What do you guys think?

Comments

( 8 comments — Leave a comment )
lillibet
Nov. 24th, 2012 05:16 pm (UTC)
I felt the sex scenes were essential to the plot. Through them you explored Elza's development of her own sexuality and expanded her self-awareness. When they weren't, you moved past them quickly, not dwelling simply for the sake of another sex scene. I love this aspect of your writing!
jo_graham
Nov. 25th, 2012 03:12 pm (UTC)
I'm glad you thought they were necessary. They really are, I think, to understand how Elza is changing and how she's becoming comfortable with who she is, all the aspects of herself!
selenak
Nov. 24th, 2012 07:32 pm (UTC)
I thought your sex scenes were the best kind - part of the characterisation and development. Who Elza was and was becoming at any point in the story was expressed through those scenes. Also who Moreau, Therese, and Michel were, and even Napoleon.

IMO sex scenes come across as random or just thrown in if the characters in them come across as interchangable - if you could switch the names and insert them in another story. Which would be impossible with the scenes from this book.
jo_graham
Nov. 25th, 2012 03:24 pm (UTC)
Thank you so much -- that was my intent, to show who she was at each point by how she was with who she was with. And hopefully you couldn't switch this into any other story and have it work! :)
mari4212
Nov. 24th, 2012 11:39 pm (UTC)
Elza figures herself out through sex. They are her growth and re-definition scenes. Even the ones I wasn't too fond of, given the relationship dynamic, taught her something. That means it wasn't sex for the sake of smut, which I would have probably skimmed over.

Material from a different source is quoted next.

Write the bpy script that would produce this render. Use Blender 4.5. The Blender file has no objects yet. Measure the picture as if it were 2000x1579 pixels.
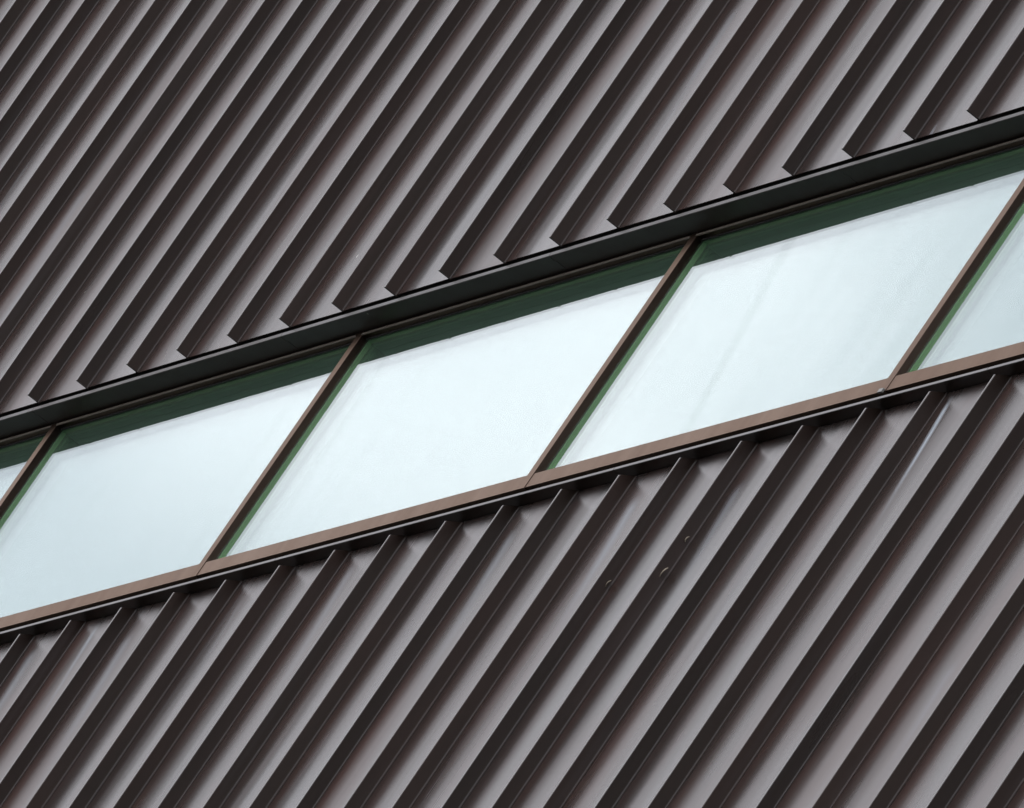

That being said, because the sex scenes are very prevalent and very important to the story, it wouldn't necessarily be a novel I'd give to everyone.
jo_graham
Nov. 25th, 2012 04:24 pm (UTC)
Oh very much not for everyone! I had to warn my ten year old niece off it!

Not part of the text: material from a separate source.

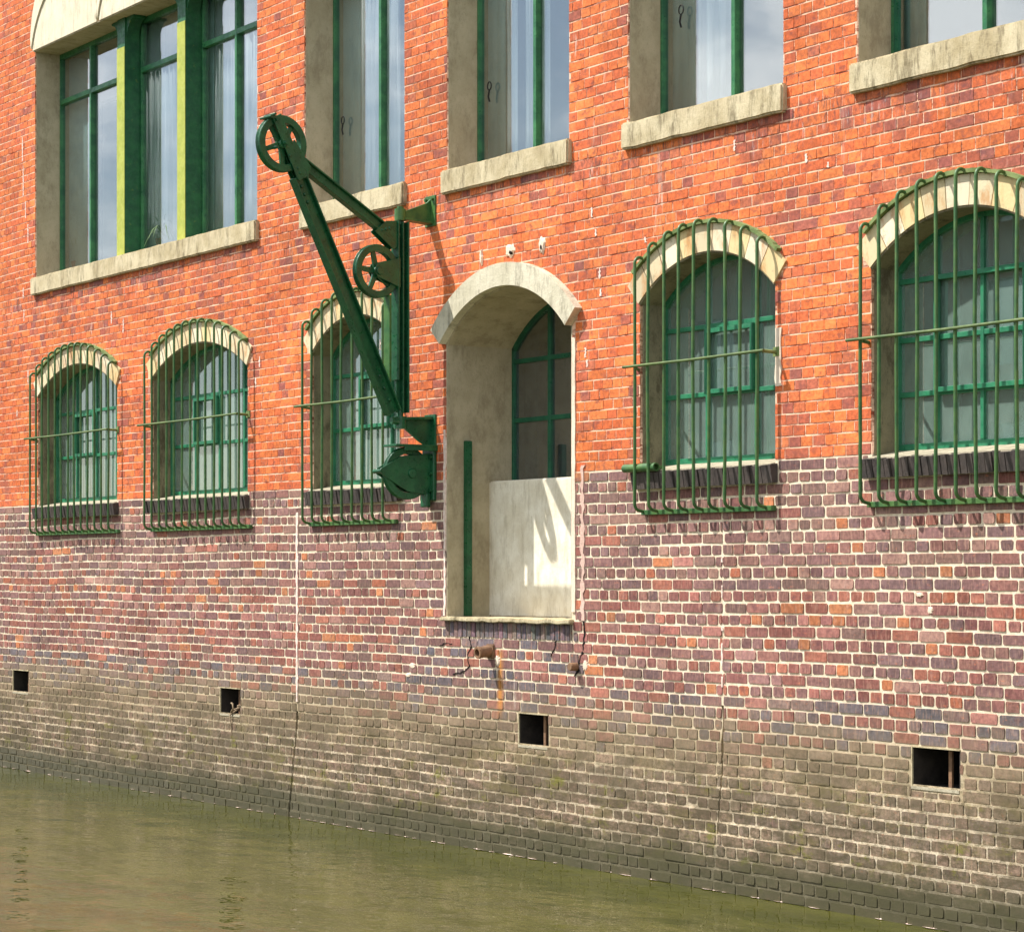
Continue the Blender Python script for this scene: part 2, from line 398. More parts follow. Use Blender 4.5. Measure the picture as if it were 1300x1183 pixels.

I think you're right that this is how Elza figures herself out, though. At one point I considered whether I should cut it all down to PG-13, but then realized that I couldn't and have the book actually make any sense!
mari4212
Nov. 25th, 2012 06:17 pm (UTC)
Elza is so intensely sexual by her nature. To cut those scenes out or elide them, it would no longer be Elza you were writing. Just like Lydias figures himself out largely through the battles he fought and the people to whom he swore oaths, and you could not have cut out Lydias's battles and had his story make sense.

It says something about our culture that the battles and violence are considered more acceptable to watch or read than sex is.
jo_graham
Nov. 25th, 2012 07:35 pm (UTC)
It says something about our culture that the battles and violence are considered more acceptable to watch or read than sex is.

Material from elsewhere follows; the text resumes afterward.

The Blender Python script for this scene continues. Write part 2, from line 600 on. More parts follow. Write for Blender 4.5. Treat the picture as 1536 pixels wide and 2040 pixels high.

That's something I've noticed. Simple nudity will get a movie an NC-17 rating, while the horrible and grotesque violence will only get a PG-13! It makes no sense to me. I'd a lot rather have my daughter see nudity than casual evisceration!

That's a very good point about Lydias and Elza! I hadn't thought about it quite that way, but yes. To understand Lydias, you have to see his battles and how that shapes him. And to understand Elza you have to see the sex. You don't need to see the sex with Lydias because you know what he's like. With Elza, it's needed.

Rereading it, it's interesting how much of Lydias is in Elza. She's very consciously reaching for him when she's being Charles on the road to Italy and the road home. The fight with the bandits -- Elza knows what to do because she has been Lydias, and she's been reaching for that part of herself. That's the moment when she's most Lydias, I think.